Bingo Square: The Book Was Better?
I recently watched the TV series Waco, starring Taylor Kitsch as David Koresh and Michael Shannon as Gary Noesner, the FBI negotiator at the 1993 siege. It was an excellent series which made me realise how little I knew about the event, and how bad it was. The show was based on Noesner’s book, Stalling for Time, and also an account by a survivor, David Thibodeaux’s Waco: A Survivor’s Story. I’d been hoping to read and review both for this, to give both sides, but alas my library didn’t have Thibodeaux’s available.

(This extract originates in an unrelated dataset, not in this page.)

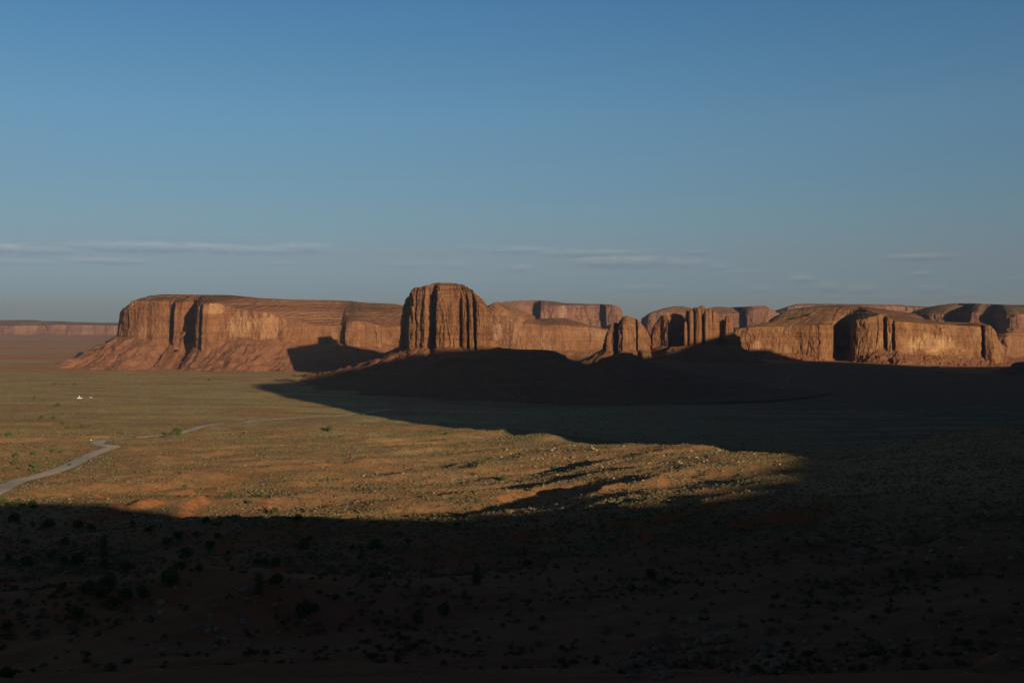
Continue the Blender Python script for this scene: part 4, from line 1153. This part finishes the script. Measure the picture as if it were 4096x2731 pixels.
# ---- sagebrush
SAGE_P = []
for k in range(6):
    r_ = np.random.RandomState(500 + k)
    lob = [(r_.uniform(-.25, .25), r_.uniform(-.25, .25), r_.uniform(.1, .3), r_.uniform(.2, .34)) for _ in range(6)]
    V, Fc = leaf_cloud(lob, 150, 0.075, r_)
    SAGE_P.append(np_mesh('sagebrush', V, Fc, M_SAGE))


def on_road(x, y):
    m_ = np.zeros(len(x), bool)
    for q, hw in ((RQ1, 8.5), (RQ2, 6.5)):
        for k in range(0, len(x), 20000):
            sl = slice(k, k + 20000)
            dd = ((x[sl, None] - q[None, ::2, 0]) ** 2 + (y[sl, None] - q[None, ::2, 1]) ** 2).min(1)
            m_[sl] |= dd < hw * hw
    return m_


def scatter(N, r0, r1, pw, dens_lo, seed, half=28.5):
    g = np.random.RandomState(seed)
    q = g.rand(N)
    r = (r0 ** pw + q * (r1 ** pw - r0 ** pw)) ** (1 / pw)
    a = np.radians(g.uniform(-half, half, N))
    x = r * np.sin(a); y = r * np.cos(a)
    d = 0.45 + 1.5 * fbm(x / 38, y / 38, 71.0, 4) + 0.6 * fbm(x / 260, y / 260, 77.0, 3)
    e = 1.5
    sl = np.hypot(gz(x + e, y) - gz(x - e, y), gz(x, y + e) - gz(x, y - e)) / (2 * e)
    d = np.clip(d, dens_lo, 1) * (1 - 0.8 * sstep(0.28, 0.6, sl))
    ok = (g.rand(N) < d)
    x, y, r = x[ok], y[ok], r[ok]
    ok = ~on_road(x, y)
    return x[ok], y[ok], r[ok]


sx_, sy_, sr_ = scatter(6200, 105, 330, 1.0, 0.15, 21)
sz_ = gz(sx_, sy_)
ss_ = rng.uniform(0.6, 1.5, len(sx_)) * (0.75 + 0.35 * sr_ / 330)
# the largest in view stand as objects of their own
vis = np.abs(np.arctan2(sx_, sy_)) < R(24.5)
show = np.where(vis, ss_ / sr_, 0)
order = np.argsort(-show)
big = order[:300]; rest = order[300:]
LBL_S = 'low grey-green sagebrush clump on the shaded near slope'
for n_, i in enumerate(big):
    o = link('sagebrush', SAGE_P[n_ % 6], None, (sx_[i], sy_[i], sz_[i] - 0.05))
    o.rotation_euler = (0, 0, rnd.random() * 6.28); k = ss_[i] * 1.15; o.scale = (k, k, k * rnd.uniform(0.8, 1.1))
    tag(o, LBL_S, 'shrub', group='sagebrush clumps on the near slope')


def merged(name, V0, F0, x, y, z, sc, rz, squash, mat, jit, seed, sink=0.1):
    g = np.random.RandomState(seed)
    n = len(x); nv = len(V0)
    V = np.repeat(V0[None], n, 0)
    V = V * (1 + jit * (g.rand(n, nv, 1) - 0.5) * 2)
    c, s_ = np.cos(rz)[:, None], np.sin(rz)[:, None]
    X = V[..., 0] * c - V[..., 1] * s_; Y = V[..., 0] * s_ + V[..., 1] * c
    out = np.stack([X * sc[:, None] + x[:, None], Y * sc[:, None] + y[:, None], V[..., 2] * (sc * squash)[:, None] + (z - sink * sc)[:, None]], -1)
    F_ = F0[None] + (np.arange(n) * nv)[:, None, None]
    me = np_mesh(name, out.reshape(-1, 3), F_.reshape(-1, F0.shape[1]), mat, False)
    return link(name, me)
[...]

Noesner’s book is not all about Waco. It’s a memoir of his time with the FBI, how he’d wanted to join since he was a kid, how he got there, and the main cases he worked on throughout his thirty year career. These include Ruby Ridge (an incident covered in the early part of the Waco series), various prison sieges, and his experiences dealing with US hostages taken overseas. It’s a very readable account of a man’s career and passion for the art of negotiation. He is very convincing when it comes to arguing for the necessity of negotiators within the FBI and during these crises. He gives examples of how certain events, including Waco, could have gone differently if the push for military or tactical interventions hadn’t happened.

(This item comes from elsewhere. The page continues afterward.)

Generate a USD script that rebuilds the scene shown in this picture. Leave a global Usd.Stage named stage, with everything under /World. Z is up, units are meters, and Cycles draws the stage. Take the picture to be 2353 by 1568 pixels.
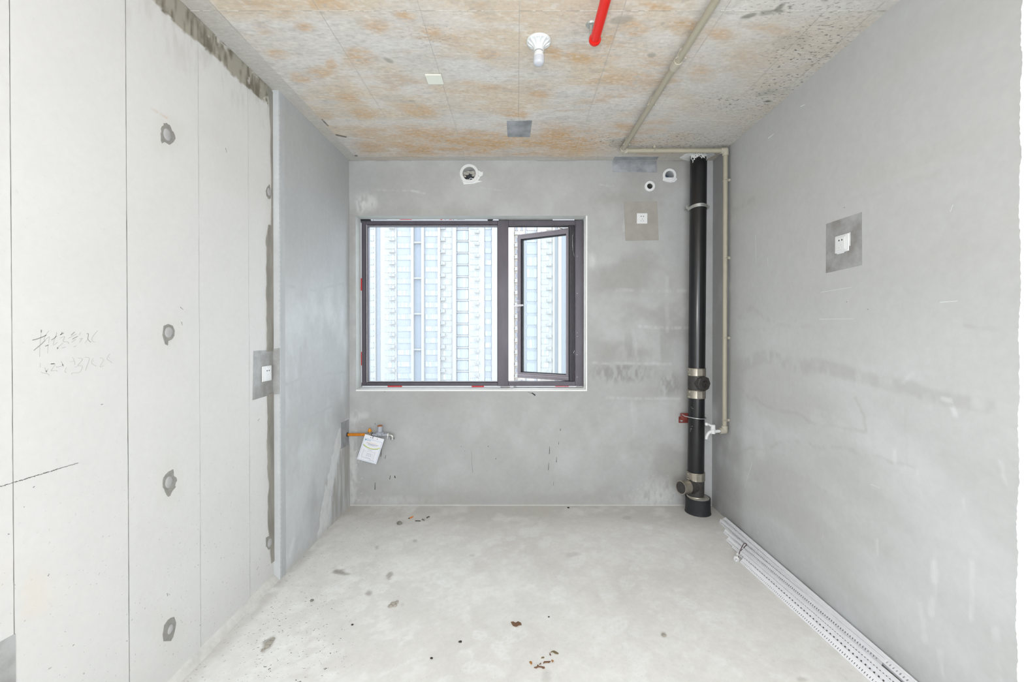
import math, random
import numpy as np
import trimesh, manifold3d
from shapely.geometry import Polygon
from pxr import Gf, Sdf, Usd, UsdGeom, UsdLux, UsdShade, Vt
import usdkit, meshkit
from meshkit import fbm, noise

rng = np.random.default_rng(7)
stage = Usd.Stage.CreateInMemory()
UsdGeom.SetStageUpAxis(stage, 'Z')
UsdGeom.SetStageMetersPerUnit(stage, 1.0)
UsdGeom.Xform.Define(stage, '/World')

# ------------------------------------------------------------------ camera
FPX, PPX, PPY, HC, PITCH = 950.0, 1188.0, 761.0, 1.447, math.radians(0.36)
cam = UsdGeom.Camera.Define(stage, '/World/camera')
cam.CreateFocalLengthAttr(FPX / 2353 * 36)
cam.CreateHorizontalApertureAttr(36.0)
cam.CreateHorizontalApertureOffsetAttr((1176.5 - PPX) / 2353 * 36)
cam.CreateVerticalApertureOffsetAttr((PPY - 784) / 2353 * 36)
cam.CreateClippingRangeAttr(Gf.Vec2f(0.05, 1000))
cam.AddTranslateOp().Set(Gf.Vec3d(0, 0, HC))
cam.AddRotateXOp().Set(90 - math.degrees(PITCH))
cam.CreateExposureAttr(0.12)

# ------------------------------------------------------------------ light
SKY, FLASH, BOUNCE = 1.17, 46.0, 8.0
dome = UsdLux.DomeLight.Define(stage, '/World/overcast_sky')            # even overcast sky
dome.CreateIntensityAttr(SKY); dome.CreateColorAttr(Gf.Vec3f(0.92, 0.965, 1.0))
fl = UsdLux.SphereLight.Define(stage, '/World/camera_flash')            # the photographer's flash, above the lens
fl.CreateRadiusAttr(0.035); fl.CreateIntensityAttr(FLASH / (4 * math.pi ** 2 * 0.035 ** 2)); fl.CreateColorAttr(Gf.Vec3f(0.98, 0.985, 1.0))
fl.AddTranslateOp().Set(Gf.Vec3d(-0.02, -0.08, HC + 0.27))
bl = UsdLux.DiskLight.Define(stage, '/World/added_bounce_fill')              # added unseen fill, turned up to the ceiling of the room behind
bl.CreateRadiusAttr(0.12); bl.CreateIntensityAttr(BOUNCE / (math.pi ** 2 * 0.12 ** 2)); bl.CreateColorAttr(Gf.Vec3f(0.93, 0.97, 1.0))
bl.AddTranslateOp().Set(Gf.Vec3d(0.7, -1.4, 1.7)); bl.AddRotateXOp().Set(180)

# ------------------------------------------------------------------ geometry of the view (pixel -> surface)
CP, SP = math.cos(PITCH), math.sin(PITCH)
O = np.array([0, 0, HC])
def rays(p):
    p = np.atleast_2d(np.asarray(p, float)); u, v = (p[:, 0] - PPX) / FPX, -(p[:, 1] - PPY) / FPX
    return np.stack([u, CP + v * SP, v * CP - SP], 1)
def onp(p, ax, val):
    d = rays(p); t = (val - O[ax]) / d[:, ax]
    return O + d * t[:, None]
def at(px, py, ax, val): return onp([[px, py]], ax, val)[0]
def proj(V):
    w = V - O; f = w[:, 1] * CP - w[:, 2] * SP; up = w[:, 1] * SP + w[:, 2] * CP
    f = np.where(np.abs(f) < 1e-3, 1e-3, f); ok = f > 0.05
    return np.where(ok, PPX + FPX * w[:, 0] / f, -9e3), np.where(ok, PPY - FPX * up / f, -9e3)

D = 3.37                                            # back wall
H = float(at(1000, 369, 1, D)[2]); Z0 = float(at(1100, 1163, 1, D)[2])
SHIFT = Z0                                          # floor level (about 0)
XP = float(at(803, 760, 1, D)[0]); XL = XP - 0.037  # plaster and bare concrete on the left
XR = float(at(1637, 760, 1, D)[0])
YC = FPX / ((PPX - 642) / -XP)                      # near edge of the left plaster
YE = FPX / (1155 / XR)                              # near edge of the right plaster
YB = -2.6                                           # rear of the room behind the camera
X, Y, Zx = 0, 1, 2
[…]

The Waco chapter is more matter-of-fact than I imagine the survivor’s account is. Sticking to details rather than the more human side. That’s not to say there isn’t emotion in the retelling, it’s just a bit more by the numbers. It also shows where the series took liberties for, I assume, the sake of storytelling and dramatic effect. Noesner wasn’t the guy on the end of the phone to Koresh for the duration. He was a supervisor. I understand the reason for changing this – it’s easier to tell a story with fewer characters, easier on the audience, and packs more of a punch when Noesner ‘fails’. He wasn’t there the day of the final siege, but he did watch events unfold. He also states that she Davidians started the fire that ultimately killed those remaining in the compound, whereas the series makes the case that the tear gas was responsible, as it is known to ignite. It hits this point home pretty hard. Noesner gives evidence for his reasoning – recordings of members talking about starting the fires, fuel found on survivors’ clothing. Children were also killed – perhaps by their parents trying to spare them from the flames. The series doesn’t show this, and seems to skew its sympathies towards the Branch Davidians. And maybe that’s right, I don’t know. It does show the negotiators in good light, battling against those who wanted to use force and undermined their efforts, even when negotiations seemed to be working. It’s infuriating to watch and read about. It didn’t have to end the way it did.
I’d recommend the Waco series, but I don’t know that it tells the ‘definitive’ story. I don’t know that this does either, given it’s a brief part of Noesner’s story, but that’s not what the book is intending to be. It’s much more about the art of negotiating and its place within the FBI, and law enforcement as a whole. And in that regard it’s pretty persuasive.